Why is it not possible to store a function pointer of a base class?

Question

The following code gives an compilation error for void b() { m = &A::a; }; stating that A::a() is protected. (Which it is - but that should be no problem)
However the compiler doesn't care when I write B::a(). Even though both mean the same I would prefer A::a() because it states explicitely that a() is defined in A.

So what is the reason why A::a() is forbidden?
EDIT
Maybe someone can find an example that would be problematic if A::a() was allowed in B::b().

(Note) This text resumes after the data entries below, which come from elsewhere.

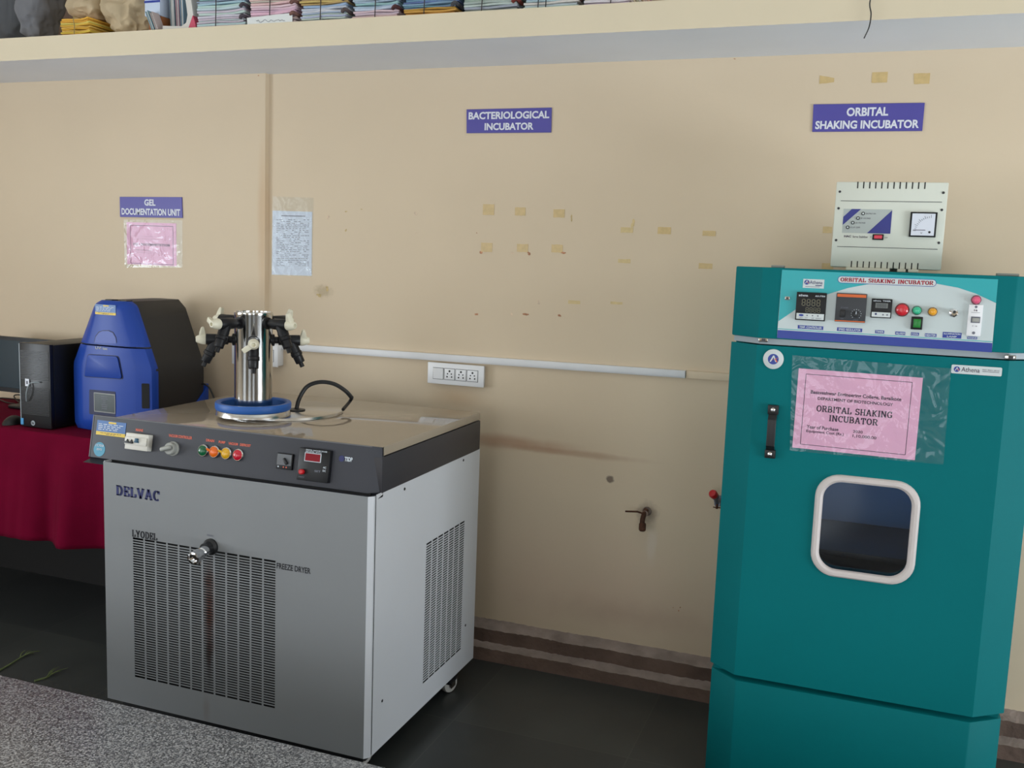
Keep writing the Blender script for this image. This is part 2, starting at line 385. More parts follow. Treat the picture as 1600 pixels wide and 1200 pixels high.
sign('violet board reading ORBITAL SHAKING INCUBATOR above the white stabilizer', FW, (1271, 163), (1445, 160.5), (1441, 204.5), (1269, 206),
     [('ORBITAL', (1355.5, 174.5, 65, 13.8)), ('SHAKING INCUBATOR', (1355, 194.5, 162, 13.2))])
sign('violet board reading GEL DOCUMENTATION UNIT above the blue gel imager', FWL, (187, 307.5), (284, 308), (285, 340.5), (187.5, 339),
     [('GEL', (234.3, 316.5, 17.5, 10.2)), ('DOCUMENTATION UNIT', (235.8, 331.2, 91.5, 10.6))])

# ------------------------------------------------------------------ papers in clear pockets
M_pink = mat('pink_paper', (238, 178, 206), .6, var=.02, vscale=20)
M_pinkframe = mat('printed_frame_ink', (110, 60, 90), .6)
M_ink = mat('dark_print_ink', (54, 30, 58), .6)
M_inkgrey = mat('grey_print_ink', (110, 112, 124), .6)
M_paper = mat('white_paper', (214, 220, 232), .6)
def film_material(name, ior, bump):
    m = bpy.data.materials.new(name); m.use_nodes = True; nt = m.node_tree; L = nt.links; nt.nodes.remove(nt.nodes['Principled BSDF'])
    out = nt.nodes['Material Output']; tr = nt.nodes.new('ShaderNodeBsdfTransparent'); tr.inputs[0].default_value = (.93, .95, .96, 1)
    gl = nt.nodes.new('ShaderNodeBsdfGlossy'); gl.inputs['Roughness'].default_value = .08; gl.inputs[0].default_value = (1, 1, 1, 1)
    fr = nt.nodes.new('ShaderNodeFresnel'); fr.inputs[0].default_value = ior
    g = nt.nodes.new('ShaderNodeNewGeometry'); n = nt.nodes.new('ShaderNodeTexNoise'); n.inputs['Scale'].default_value = 16; n.inputs['Detail'].default_value = 2; n.inputs['Distortion'].default_value = .8
    L.new(g.outputs['Position'], n.inputs['Vector']); bp = nt.nodes.new('ShaderNodeBump'); bp.inputs['Strength'].default_value = bump; bp.inputs['Distance'].default_value = .014
    L.new(n.outputs[0], bp.inputs['Height']); L.new(bp.outputs[0], gl.inputs['Normal']); 
    df = nt.nodes.new('ShaderNodeBsdfDiffuse'); df.inputs[0].default_value = (.9, .93, .95, 1); L.new(bp.outputs[0], df.inputs['Normal'])
    m0 = nt.nodes.new('ShaderNodeMixShader'); m0.inputs[0].default_value = .025; L.new(tr.outputs[0], m0.inputs[1]); L.new(df.outputs[0], m0.inputs[2])
    mx = nt.nodes.new('ShaderNodeMixShader'); L.new(fr.outputs[0], mx.inputs[0]); L.new(m0.outputs[0], mx.inputs[1]); L.new(gl.outputs[0], mx.inputs[2]); L.new(mx.outputs[0], out.inputs[0])
    return m
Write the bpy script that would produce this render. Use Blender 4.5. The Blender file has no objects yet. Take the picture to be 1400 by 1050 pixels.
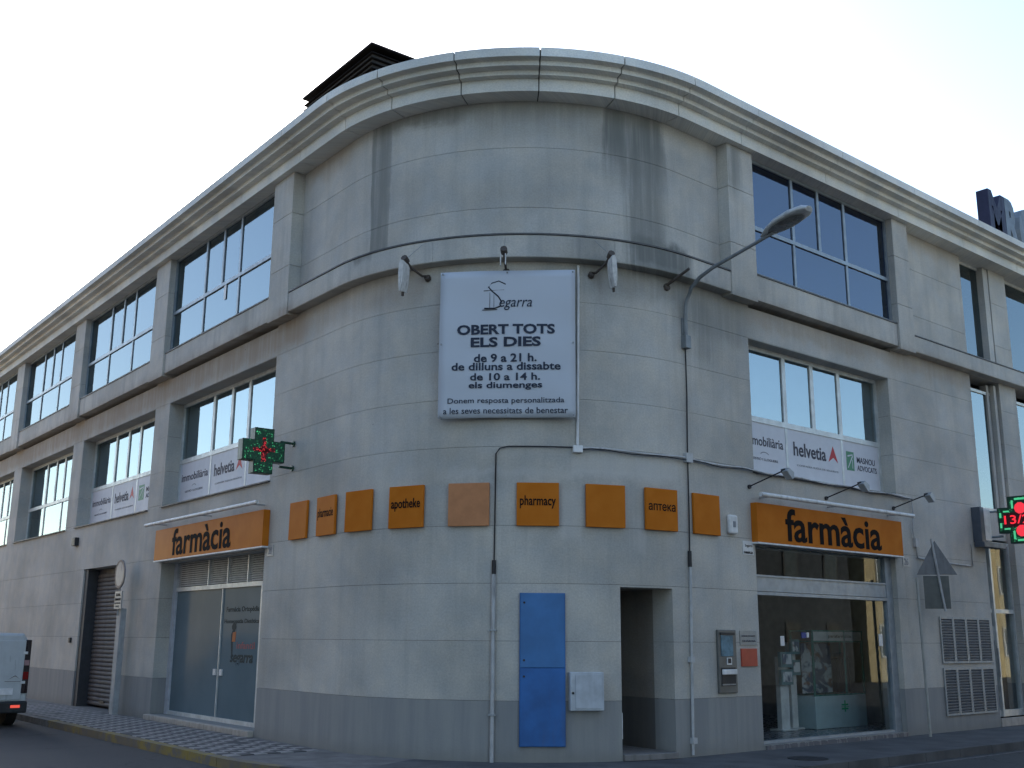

If there is such an example, I will mark it as answer to the question.
/EDIT

#include <iostream>
#include <iomanip>
#include <string>
#include <cstdio>

class A {
protected:
  void a(){ std::cout << "A::a()" << std::endl; };
};

typedef void (A::*f)();
class B : public A {
public:
  void b() { m = &A::a; }; // wont compile
  // void b() { m = &B::a; }; // works fine
  void c() { (this->*m)(); };
protected:
  f m;
};

int main(){
  B b;
  b.b();
  b.c();
}

// compile with
// g++ -Wall main.cpp -o main

Explanation of the code:
In B I want to store a function pointer to a method in A to be able to call that later in B::c(). And yes, this happens in real life too. :-)

Answer 1

Because otherwise the outside world can find this protected member: http://gcc.gnu.org/bugzilla/show_bug.cgi?id=11174.

See also http://gcc.gnu.org/ml/gcc-patches/2004-06/msg00610.html.

Answer 2

You try to access protected member through global namespace (A::a is ::A::a here), use B::A::a instead.

Answer 3

The reason should be similar to why you can't do this in B either:

class B: public A
{
    //...
    void foo(A& x) {
        x.a(); //error
    }

    void foo(B& x) {
        x.a(); //OK
    }
};

That protected doesn't mean that B can access the A part of any class as long it is an A / derived from A. The protected stuff is only available for this and other instances of B.